**Work required:**
Word for word, restate the lines from the start of the data below through the line containing "m.obj('pipe_end',[Mpipe],wall)".

** start Supplied data **

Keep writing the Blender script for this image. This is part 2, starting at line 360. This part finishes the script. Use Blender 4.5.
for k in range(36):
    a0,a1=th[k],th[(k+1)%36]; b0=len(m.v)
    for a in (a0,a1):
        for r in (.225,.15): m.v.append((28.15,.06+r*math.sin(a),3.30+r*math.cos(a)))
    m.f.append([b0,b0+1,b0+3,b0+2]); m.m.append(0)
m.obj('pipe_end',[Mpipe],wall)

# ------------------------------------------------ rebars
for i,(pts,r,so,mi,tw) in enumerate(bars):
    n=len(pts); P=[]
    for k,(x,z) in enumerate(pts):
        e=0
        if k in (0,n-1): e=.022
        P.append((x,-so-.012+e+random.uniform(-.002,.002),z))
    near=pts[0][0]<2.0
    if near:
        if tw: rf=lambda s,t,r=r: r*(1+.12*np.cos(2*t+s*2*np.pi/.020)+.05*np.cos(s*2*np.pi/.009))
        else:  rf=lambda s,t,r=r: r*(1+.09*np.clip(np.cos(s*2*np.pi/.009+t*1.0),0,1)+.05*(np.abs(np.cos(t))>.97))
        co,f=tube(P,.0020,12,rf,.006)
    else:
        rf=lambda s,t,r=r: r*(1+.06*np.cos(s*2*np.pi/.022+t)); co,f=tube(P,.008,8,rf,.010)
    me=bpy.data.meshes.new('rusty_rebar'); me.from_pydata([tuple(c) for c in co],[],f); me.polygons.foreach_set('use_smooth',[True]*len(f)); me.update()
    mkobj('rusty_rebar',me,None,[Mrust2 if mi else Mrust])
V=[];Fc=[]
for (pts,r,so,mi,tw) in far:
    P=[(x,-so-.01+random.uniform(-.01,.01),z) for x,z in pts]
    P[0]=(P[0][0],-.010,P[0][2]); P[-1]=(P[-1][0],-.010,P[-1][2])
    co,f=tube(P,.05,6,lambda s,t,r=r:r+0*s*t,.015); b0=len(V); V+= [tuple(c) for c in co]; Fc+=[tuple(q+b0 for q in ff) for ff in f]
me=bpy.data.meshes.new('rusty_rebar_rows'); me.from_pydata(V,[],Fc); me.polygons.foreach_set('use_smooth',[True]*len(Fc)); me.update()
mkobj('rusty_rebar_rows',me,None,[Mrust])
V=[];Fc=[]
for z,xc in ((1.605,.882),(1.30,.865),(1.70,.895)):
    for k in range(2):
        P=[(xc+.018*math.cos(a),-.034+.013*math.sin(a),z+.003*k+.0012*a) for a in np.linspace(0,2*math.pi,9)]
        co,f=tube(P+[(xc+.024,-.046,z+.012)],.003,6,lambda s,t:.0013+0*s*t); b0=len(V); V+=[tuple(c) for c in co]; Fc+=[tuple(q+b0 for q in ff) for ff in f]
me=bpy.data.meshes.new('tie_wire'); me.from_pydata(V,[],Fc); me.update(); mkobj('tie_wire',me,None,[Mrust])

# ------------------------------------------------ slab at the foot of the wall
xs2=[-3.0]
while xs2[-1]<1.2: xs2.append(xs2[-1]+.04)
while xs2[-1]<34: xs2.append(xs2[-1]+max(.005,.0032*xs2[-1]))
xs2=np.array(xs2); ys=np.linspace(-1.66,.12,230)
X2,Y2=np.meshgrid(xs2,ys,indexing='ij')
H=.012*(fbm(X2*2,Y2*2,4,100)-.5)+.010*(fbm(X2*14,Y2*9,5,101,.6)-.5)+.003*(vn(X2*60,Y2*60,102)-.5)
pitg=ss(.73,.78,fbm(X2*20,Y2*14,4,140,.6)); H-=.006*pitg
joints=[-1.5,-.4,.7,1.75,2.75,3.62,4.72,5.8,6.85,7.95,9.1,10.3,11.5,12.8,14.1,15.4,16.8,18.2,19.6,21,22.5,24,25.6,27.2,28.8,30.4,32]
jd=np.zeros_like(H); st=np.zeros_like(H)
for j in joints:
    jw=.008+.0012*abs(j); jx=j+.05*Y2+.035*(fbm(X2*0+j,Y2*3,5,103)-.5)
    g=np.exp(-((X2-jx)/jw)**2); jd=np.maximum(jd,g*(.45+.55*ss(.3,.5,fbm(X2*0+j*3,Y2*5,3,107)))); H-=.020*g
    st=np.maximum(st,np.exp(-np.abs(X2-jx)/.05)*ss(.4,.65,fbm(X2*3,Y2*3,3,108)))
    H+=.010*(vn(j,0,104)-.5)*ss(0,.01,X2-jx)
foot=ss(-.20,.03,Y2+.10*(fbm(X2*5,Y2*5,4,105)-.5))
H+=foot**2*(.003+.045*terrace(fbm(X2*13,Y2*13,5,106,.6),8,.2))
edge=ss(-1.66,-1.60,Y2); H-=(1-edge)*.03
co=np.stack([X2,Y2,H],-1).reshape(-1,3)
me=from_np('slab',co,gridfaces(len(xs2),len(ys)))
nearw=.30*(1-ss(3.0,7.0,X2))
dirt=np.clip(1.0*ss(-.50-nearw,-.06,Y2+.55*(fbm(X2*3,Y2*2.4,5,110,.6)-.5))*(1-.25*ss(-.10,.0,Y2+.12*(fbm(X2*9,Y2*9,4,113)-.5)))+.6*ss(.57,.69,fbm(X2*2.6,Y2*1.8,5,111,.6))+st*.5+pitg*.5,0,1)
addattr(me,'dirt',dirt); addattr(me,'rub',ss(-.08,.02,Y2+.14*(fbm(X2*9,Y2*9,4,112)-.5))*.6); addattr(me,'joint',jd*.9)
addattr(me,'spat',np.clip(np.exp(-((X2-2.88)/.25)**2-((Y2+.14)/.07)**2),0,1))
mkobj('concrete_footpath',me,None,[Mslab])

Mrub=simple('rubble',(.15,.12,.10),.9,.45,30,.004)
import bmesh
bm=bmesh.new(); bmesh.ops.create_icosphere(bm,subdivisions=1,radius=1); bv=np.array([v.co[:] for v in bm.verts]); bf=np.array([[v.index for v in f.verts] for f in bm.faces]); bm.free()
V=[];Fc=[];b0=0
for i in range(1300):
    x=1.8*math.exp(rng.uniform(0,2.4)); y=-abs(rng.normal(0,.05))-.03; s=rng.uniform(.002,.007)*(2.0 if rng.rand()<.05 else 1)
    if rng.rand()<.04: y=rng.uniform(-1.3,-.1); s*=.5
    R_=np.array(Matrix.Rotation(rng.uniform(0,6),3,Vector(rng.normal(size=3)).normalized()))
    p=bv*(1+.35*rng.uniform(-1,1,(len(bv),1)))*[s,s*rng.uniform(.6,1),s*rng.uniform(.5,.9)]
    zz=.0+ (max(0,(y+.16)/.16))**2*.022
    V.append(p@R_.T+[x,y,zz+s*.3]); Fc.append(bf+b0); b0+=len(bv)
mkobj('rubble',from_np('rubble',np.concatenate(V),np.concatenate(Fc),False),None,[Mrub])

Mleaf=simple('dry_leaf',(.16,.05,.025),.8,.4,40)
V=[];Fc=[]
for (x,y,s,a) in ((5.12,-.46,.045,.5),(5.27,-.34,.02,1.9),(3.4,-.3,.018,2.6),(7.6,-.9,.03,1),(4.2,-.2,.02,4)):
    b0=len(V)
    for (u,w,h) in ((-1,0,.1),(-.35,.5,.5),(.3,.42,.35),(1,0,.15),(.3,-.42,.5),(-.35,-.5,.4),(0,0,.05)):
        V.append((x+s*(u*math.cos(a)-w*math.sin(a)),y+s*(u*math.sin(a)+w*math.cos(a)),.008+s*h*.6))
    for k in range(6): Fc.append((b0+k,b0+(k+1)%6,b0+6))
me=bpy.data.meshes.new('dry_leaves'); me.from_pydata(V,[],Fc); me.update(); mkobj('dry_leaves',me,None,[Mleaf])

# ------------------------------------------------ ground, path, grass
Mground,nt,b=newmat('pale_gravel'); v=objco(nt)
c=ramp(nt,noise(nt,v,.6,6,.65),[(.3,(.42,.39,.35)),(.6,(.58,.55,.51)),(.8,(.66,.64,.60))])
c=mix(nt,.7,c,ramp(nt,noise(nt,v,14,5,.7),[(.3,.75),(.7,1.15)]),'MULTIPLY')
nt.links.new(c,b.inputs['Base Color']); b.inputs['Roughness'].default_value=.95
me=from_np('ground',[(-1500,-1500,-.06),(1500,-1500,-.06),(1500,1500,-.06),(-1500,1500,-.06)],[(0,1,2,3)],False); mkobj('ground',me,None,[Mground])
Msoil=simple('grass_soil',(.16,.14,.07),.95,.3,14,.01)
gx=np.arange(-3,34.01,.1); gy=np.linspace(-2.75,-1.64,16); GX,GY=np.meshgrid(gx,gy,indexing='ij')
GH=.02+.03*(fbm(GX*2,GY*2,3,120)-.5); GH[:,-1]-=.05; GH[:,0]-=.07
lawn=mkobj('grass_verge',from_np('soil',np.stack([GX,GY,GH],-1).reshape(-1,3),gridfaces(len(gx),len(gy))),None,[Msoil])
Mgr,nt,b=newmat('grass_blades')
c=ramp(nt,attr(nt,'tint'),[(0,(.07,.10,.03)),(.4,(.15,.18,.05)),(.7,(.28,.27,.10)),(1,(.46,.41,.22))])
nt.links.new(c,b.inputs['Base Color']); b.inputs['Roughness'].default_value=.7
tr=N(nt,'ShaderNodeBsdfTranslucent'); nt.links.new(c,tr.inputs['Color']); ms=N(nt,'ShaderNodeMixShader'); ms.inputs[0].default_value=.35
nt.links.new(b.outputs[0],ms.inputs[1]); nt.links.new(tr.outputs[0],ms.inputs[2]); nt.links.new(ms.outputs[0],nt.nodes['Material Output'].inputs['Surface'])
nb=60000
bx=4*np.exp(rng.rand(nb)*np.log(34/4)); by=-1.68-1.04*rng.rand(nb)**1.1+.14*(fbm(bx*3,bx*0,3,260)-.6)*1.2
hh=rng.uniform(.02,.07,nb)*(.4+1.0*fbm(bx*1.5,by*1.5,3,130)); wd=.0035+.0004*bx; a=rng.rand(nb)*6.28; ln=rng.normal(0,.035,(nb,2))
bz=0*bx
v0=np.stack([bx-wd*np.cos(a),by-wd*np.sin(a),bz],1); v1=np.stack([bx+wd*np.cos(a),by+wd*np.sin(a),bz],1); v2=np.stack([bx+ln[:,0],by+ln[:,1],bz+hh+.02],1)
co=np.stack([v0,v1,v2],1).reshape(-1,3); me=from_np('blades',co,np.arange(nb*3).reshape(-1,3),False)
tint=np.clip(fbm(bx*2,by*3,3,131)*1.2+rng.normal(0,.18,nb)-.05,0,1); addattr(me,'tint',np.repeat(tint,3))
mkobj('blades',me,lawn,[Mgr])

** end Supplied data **

**Task output:**
Keep writing the Blender script for this image. This is part 2, starting at line 360. This part finishes the script. Use Blender 4.5.
for k in range(36):
    a0,a1=th[k],th[(k+1)%36]; b0=len(m.v)
    for a in (a0,a1):
        for r in (.225,.15): m.v.append((28.15,.06+r*math.sin(a),3.30+r*math.cos(a)))
    m.f.append([b0,b0+1,b0+3,b0+2]); m.m.append(0)
m.obj('pipe_end',[Mpipe],wall)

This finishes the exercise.